Porter explained his current love of antique microscopes, and I took advantage of the time to reflect on what I love about well-made cameras and books; why have humans become so easy to please with cheap plastics and digital media when the value of a library is palpable in a way that Kindle/Kobo downloads never will be. Convenience and space, I suppose, dictate our choices.

Regardless, the glory of seeing Porter’s antique Victorian slides mounted with the most glorious papers and designs left me speechless. Nothing we do today has such meticulous details impressed upon them, and yet we feel superior to the artisans of yesteryear. Do not misunderstand me – our lives have a comfort and value that was not available to our ancestors – we simply choose overabundance in lieu of quality and beauty. Enter any Wal-Mart or Sears and you will see what cheap products abound to clutter our lives and living quarters.

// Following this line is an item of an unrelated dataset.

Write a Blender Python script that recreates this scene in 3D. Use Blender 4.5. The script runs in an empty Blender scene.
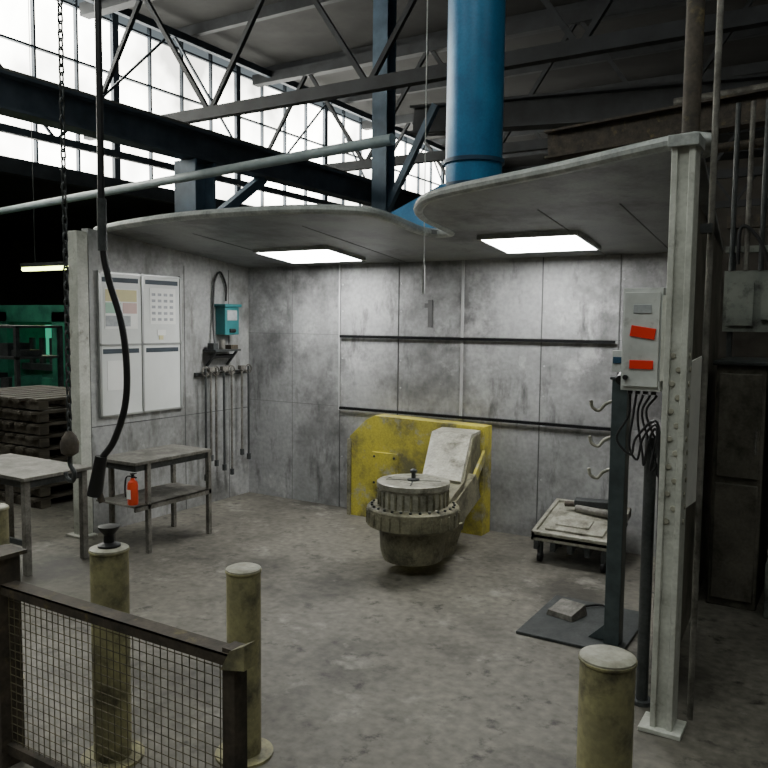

Upon reflection, when I moved into the Tip Top Lofts studio I abandoned the “Porter-style” of antiquity in favour of a post-modern, digital/analogue feel. I did this because I needed separation from a painful part of my past and to start from ground zero. With every new plateau we often must adapt our surroundings to reflect our minds, and I enjoy the clarity that a Zen style provides. Still, the comfort and depth that both V. and I found within the Porter residence made me long for the older house with many rooms, a garden of classic proportions and a library where we could read into the world’s final days. Et in Arcadia ego…or at least I want to be.